## EXERCISE
Work out how many lines hold "scene". Give the number and nothing else.

=== INFORMATION PROVIDED ===

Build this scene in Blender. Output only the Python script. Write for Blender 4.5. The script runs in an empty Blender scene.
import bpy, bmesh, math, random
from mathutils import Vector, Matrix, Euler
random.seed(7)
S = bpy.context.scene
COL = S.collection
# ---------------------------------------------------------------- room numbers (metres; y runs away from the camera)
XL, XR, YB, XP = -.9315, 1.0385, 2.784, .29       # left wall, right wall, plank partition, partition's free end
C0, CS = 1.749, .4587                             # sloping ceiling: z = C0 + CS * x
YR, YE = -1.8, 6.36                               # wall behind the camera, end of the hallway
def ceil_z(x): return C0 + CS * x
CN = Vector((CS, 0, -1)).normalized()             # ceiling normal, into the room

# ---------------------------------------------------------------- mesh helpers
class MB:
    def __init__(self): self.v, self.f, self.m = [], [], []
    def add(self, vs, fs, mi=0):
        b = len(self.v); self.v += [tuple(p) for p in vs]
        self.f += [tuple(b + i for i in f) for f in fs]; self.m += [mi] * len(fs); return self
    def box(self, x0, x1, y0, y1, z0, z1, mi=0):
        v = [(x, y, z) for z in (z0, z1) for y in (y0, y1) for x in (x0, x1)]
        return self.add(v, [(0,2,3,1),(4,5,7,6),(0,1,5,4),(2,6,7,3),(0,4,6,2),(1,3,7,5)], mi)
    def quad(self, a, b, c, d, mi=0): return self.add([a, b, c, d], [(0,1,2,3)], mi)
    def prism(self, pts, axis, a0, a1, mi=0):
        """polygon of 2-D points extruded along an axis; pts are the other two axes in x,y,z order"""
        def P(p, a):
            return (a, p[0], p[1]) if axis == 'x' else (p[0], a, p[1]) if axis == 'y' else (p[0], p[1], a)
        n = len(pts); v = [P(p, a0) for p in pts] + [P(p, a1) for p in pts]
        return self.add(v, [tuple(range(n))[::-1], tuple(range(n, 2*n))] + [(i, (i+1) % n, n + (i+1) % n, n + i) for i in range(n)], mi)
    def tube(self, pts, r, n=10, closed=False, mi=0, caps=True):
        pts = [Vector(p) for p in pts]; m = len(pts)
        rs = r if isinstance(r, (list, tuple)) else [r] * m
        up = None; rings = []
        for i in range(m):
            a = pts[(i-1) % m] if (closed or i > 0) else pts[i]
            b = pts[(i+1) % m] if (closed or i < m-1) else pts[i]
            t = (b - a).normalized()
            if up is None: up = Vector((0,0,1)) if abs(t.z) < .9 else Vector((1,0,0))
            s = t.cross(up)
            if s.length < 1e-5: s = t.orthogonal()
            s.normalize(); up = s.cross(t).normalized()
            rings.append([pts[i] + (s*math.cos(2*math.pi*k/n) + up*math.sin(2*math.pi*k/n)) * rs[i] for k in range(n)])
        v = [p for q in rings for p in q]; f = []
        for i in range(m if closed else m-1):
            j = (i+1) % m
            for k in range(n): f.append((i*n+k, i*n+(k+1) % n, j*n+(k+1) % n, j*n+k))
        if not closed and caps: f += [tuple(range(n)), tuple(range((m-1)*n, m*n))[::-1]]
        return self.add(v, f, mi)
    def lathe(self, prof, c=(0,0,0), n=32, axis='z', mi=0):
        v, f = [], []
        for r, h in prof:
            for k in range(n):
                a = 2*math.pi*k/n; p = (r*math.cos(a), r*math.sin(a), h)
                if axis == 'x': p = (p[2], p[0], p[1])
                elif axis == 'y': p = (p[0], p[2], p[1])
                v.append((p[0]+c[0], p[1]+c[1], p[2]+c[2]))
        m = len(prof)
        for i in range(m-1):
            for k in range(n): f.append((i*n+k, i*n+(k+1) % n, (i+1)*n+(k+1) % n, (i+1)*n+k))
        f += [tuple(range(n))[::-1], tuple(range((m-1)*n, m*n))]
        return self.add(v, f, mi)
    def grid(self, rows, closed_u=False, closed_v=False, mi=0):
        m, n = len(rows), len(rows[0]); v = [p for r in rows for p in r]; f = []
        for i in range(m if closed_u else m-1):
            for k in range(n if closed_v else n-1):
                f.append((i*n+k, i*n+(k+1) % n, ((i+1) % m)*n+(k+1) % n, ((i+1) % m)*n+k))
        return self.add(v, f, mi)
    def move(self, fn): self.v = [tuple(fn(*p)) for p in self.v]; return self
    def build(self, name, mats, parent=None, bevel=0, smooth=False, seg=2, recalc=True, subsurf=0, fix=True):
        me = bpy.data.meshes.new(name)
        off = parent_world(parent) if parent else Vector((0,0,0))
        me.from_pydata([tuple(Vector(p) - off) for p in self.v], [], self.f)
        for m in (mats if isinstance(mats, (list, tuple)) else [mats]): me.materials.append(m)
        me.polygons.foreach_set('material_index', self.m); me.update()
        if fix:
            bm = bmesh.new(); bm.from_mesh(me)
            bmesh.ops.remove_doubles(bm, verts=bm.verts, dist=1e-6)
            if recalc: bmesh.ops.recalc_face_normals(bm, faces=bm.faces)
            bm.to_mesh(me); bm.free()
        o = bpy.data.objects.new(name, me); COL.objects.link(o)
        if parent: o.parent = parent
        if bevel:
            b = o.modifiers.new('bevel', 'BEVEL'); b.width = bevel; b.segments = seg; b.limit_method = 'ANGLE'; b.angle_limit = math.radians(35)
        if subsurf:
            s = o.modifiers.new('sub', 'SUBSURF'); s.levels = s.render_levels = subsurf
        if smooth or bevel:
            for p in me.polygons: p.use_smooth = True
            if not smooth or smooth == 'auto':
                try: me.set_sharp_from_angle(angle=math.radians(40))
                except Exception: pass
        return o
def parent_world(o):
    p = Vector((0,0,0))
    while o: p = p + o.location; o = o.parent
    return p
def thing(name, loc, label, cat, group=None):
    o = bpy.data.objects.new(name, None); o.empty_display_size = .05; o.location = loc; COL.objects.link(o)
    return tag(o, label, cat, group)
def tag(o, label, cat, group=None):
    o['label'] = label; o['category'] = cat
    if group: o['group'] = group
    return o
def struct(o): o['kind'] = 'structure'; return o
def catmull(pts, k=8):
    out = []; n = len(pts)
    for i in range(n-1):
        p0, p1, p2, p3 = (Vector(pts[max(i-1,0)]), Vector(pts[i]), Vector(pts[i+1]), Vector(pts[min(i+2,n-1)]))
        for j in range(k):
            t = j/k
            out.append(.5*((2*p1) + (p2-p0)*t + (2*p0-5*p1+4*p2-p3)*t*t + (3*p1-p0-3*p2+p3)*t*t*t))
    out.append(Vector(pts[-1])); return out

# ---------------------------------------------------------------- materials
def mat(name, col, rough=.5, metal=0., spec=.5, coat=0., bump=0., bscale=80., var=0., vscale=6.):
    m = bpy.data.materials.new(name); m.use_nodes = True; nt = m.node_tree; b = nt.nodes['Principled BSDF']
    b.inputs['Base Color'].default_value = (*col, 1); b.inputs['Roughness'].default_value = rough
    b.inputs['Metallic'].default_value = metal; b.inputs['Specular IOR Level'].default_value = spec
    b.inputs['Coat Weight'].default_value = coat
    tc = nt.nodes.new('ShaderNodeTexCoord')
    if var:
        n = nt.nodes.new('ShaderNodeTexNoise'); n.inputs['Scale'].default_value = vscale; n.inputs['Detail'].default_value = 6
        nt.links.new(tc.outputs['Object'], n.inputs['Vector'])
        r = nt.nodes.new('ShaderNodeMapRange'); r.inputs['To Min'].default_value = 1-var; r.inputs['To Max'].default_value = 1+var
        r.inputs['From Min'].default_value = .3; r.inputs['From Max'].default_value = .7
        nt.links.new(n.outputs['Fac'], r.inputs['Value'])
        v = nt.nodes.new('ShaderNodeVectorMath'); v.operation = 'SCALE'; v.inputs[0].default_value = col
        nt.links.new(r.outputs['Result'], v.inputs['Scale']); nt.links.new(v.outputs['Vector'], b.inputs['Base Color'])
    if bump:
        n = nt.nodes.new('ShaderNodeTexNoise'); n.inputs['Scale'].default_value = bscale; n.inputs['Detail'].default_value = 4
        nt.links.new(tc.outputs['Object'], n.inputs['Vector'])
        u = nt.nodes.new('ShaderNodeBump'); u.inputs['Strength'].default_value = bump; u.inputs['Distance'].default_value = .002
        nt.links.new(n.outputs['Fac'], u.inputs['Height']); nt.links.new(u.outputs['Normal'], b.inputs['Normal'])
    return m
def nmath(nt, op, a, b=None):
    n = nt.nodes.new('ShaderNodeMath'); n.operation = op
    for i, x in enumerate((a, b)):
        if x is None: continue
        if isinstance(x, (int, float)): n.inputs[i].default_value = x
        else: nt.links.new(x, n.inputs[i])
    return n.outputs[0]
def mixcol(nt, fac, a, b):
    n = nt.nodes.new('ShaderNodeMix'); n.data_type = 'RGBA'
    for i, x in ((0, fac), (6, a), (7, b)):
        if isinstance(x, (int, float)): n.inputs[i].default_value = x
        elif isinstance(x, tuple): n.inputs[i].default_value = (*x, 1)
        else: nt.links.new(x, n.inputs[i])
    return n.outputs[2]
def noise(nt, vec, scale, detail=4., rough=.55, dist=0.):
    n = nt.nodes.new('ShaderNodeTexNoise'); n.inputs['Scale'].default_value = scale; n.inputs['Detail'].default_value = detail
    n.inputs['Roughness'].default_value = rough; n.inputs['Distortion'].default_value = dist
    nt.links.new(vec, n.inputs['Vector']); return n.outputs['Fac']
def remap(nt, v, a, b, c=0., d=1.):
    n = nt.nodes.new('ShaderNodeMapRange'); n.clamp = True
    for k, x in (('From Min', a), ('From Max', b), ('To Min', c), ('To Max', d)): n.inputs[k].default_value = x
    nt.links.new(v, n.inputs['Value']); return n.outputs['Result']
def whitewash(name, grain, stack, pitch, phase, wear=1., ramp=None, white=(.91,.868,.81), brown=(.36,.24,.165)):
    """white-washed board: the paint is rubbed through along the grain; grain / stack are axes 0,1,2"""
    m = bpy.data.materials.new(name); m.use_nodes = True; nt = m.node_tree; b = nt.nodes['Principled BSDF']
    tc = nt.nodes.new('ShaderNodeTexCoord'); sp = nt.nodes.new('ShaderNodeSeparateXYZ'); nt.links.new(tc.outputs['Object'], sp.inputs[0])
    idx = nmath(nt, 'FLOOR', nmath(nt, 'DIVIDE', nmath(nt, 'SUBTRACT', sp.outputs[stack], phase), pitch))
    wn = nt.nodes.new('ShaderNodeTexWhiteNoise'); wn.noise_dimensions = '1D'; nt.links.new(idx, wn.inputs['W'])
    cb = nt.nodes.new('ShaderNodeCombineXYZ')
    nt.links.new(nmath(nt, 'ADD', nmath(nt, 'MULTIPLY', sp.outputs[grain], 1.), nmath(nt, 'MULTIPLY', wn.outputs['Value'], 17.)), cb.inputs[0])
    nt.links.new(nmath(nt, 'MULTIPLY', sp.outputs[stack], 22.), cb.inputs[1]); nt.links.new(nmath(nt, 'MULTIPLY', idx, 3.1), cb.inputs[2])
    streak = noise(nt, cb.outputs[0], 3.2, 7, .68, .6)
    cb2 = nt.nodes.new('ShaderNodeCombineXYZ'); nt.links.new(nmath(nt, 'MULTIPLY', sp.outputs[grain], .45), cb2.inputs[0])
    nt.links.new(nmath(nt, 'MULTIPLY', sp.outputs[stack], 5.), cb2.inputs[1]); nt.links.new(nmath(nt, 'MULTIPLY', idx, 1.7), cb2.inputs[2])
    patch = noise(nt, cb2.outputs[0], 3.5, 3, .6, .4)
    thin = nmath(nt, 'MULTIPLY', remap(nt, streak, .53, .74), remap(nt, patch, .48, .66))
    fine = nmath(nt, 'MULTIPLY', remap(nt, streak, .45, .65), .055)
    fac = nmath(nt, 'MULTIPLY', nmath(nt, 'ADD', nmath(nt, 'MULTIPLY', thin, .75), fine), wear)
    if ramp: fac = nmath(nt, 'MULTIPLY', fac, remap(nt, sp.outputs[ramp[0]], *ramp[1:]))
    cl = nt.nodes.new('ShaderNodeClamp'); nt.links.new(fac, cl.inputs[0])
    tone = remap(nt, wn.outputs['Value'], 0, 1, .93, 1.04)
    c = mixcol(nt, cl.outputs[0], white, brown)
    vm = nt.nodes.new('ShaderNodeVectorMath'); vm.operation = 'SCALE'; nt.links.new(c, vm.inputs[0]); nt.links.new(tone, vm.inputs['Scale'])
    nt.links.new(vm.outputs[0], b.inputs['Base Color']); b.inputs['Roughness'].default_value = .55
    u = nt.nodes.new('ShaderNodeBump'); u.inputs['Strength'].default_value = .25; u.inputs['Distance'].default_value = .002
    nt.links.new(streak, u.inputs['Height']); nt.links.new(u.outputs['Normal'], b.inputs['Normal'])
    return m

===

## EXERCISE ANSWER
2